Hal yang sama juga terjadi di wilayah lain yang selama ini menjadi sentra penghasil gula kelapa. Nartam (51), warga Desa Pageraji Kecamatan Cilongok, menyatakan menurunnya produksi nira kelapa menyebabkan banyak warga yang sebelumnya bekerja sebagai penderes, terpaksa alih profesi sebagai pekerja serabutan.
"Dalam kondisi seperti sekarang, kami sudah tidak bisa lagi mengandalkan pekerjaan penderes karena hasilnya sudah sangat sedikit," jelasnya.
Agar kebutuhan hidup keluarga bisa terpenuhi, penderes memilih bekerja di tempat lain. Kebanyakan, mereka bekerja sebagai buruh bangunan atau pekerjaan serabutan lainnya.
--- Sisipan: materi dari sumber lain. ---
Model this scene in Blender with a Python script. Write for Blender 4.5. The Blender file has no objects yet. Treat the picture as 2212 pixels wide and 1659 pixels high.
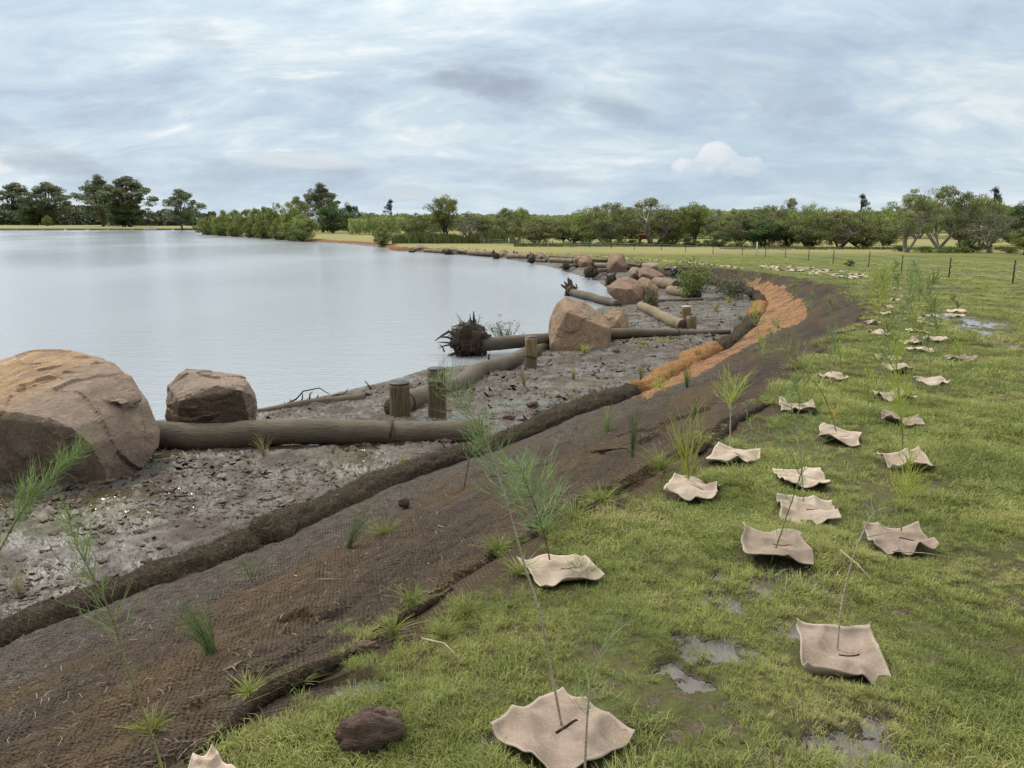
import bpy, bmesh, math, random
import numpy as np
from mathutils import Vector, Matrix, noise as mnoise
R = math.radians
scene = bpy.context.scene
col = scene.collection

# ------------------------------------------------------------------ camera
EYE = 1.6; PITCH = R(11.9); F_PX = 1662.0; CX, CY = 1106.0, 829.5   # a 2212 x 1659 reading of the photograph
SN, CS = math.sin(PITCH), math.cos(PITCH)
cam_d = bpy.data.cameras.new('camera'); cam = bpy.data.objects.new('camera', cam_d); col.objects.link(cam)
cam.location = (0, 0, EYE); cam.rotation_euler = (R(90) - PITCH, 0, 0)
cam_d.sensor_width = 36.0; cam_d.lens = 36.0 * F_PX / 2212.0; cam_d.clip_start = 0.05; cam_d.clip_end = 20000
scene.camera = cam
scene.view_settings.view_transform = 'Standard'; scene.view_settings.look = 'None'
scene.view_settings.exposure = 0.0; scene.view_settings.gamma = 1.0
scene.cycles.max_bounces = 6; scene.cycles.transparent_max_bounces = 8
SUN_EL, SUN_AZ = R(46), R(-48)       # azimuth from +Y, negative = to the left

# ------------------------------------------------------------------ node helpers
class S:
    """a shader socket with arithmetic"""
    def __init__(s, nt, sock): s.nt, s.o = nt, sock
    def _m(s, op, *a, clamp=False):
        n = s.nt.nodes.new('ShaderNodeMath'); n.operation = op; n.use_clamp = clamp
        for i, v in enumerate((s,) + a):
            if isinstance(v, S): s.nt.links.new(v.o, n.inputs[i])
            else: n.inputs[i].default_value = v
        return S(s.nt, n.outputs[0])
    def __add__(s, b): return s._m('ADD', b)
    def __radd__(s, b): return s._m('ADD', b)
    def __sub__(s, b): return s._m('SUBTRACT', b)
    def __rsub__(s, b): return (s * -1.0) + b
    def __mul__(s, b): return s._m('MULTIPLY', b)
    def __rmul__(s, b): return s._m('MULTIPLY', b)
    def __truediv__(s, b): return s._m('DIVIDE', b)
    def pw(s, b): return s._m('POWER', b)
    def mx(s, b): return s._m('MAXIMUM', b)
    def mn(s, b): return s._m('MINIMUM', b)
    def ab(s): return s._m('ABSOLUTE')
    def sq(s): return s._m('MULTIPLY', s)
    def sin(s): return s._m('SINE')
    def gt(s, b): return s._m('GREATER_THAN', b)
    def exp(s): return s._m('EXPONENT')
    def ss(s, a, b, lo=0.0, hi=1.0):
        n = s.nt.nodes.new('ShaderNodeMapRange'); n.interpolation_type = 'SMOOTHSTEP'
        s.nt.links.new(s.o, n.inputs[0])
        for i, v in enumerate((a, b, lo, hi)): n.inputs[i + 1].default_value = v
        return S(s.nt, n.outputs[0])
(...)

"Yang penting ada pemasukan untuk keluarga. Banyak yang akhirnya merantau menjadi buruh di Jakarta," katanya.
Dia menyebutkan, kebanyakan petani sini hanya memiliki 10 sampai 15 pohon kelapa yang disadap niranya. Dalam kondisi cuaca normal, mereka bisa memperoleh 12-20 liter nira per hari yang bila diolah menjadi gula kelapa bisa diperoleh 4-6 kg.
Namun dalam kemarau panjang seperti saat ini, Nartam menyebutkan, air nira kelapa yang dihasilkan menurun drastis karena banyak bunga kelapa yang kering. Yang bisanya satu pohon kelapa bisa disadap niranya sekitar 1-2 liter, saat ini rata-rata hanya setengah liter.
"Bahkan sering kali penderes tidak jadi membawa bambu penampung nira dari atas pohon kelapa karena tidak ada air niranya," ujarnya.
Gumuh Sutopo, seorang pengepul gula kelapa dan gula semut di Desa Semedo, mengakui kondisi turunnya produktivitas petani penderes. Kemarau panjang telah menyebabkan nira kelapa yang digunakan sebagai bahan baku gula kelapa dan gula semut turun.
"Kondisi ini berlangsung sejak Agustus 2019 lalu. Berangsur-angsur, gula kelapa dan gula semut yang dihasil petani terus mengalami penurunan," katanya.
Menurunnya produk gula kelapa ini, juga menyebabkan harga gula kelapa mengalami kenaikan cukup tinggi. Gula kelapa yang selama ini paling tinggi dihargai Rp 12 ribu per kg, kini melonjak hingga Rp 16 ribu per kg. Namun sayangnya, harga yang cukup tinggi ini tidak bisa dinikmati petani secara maksimal.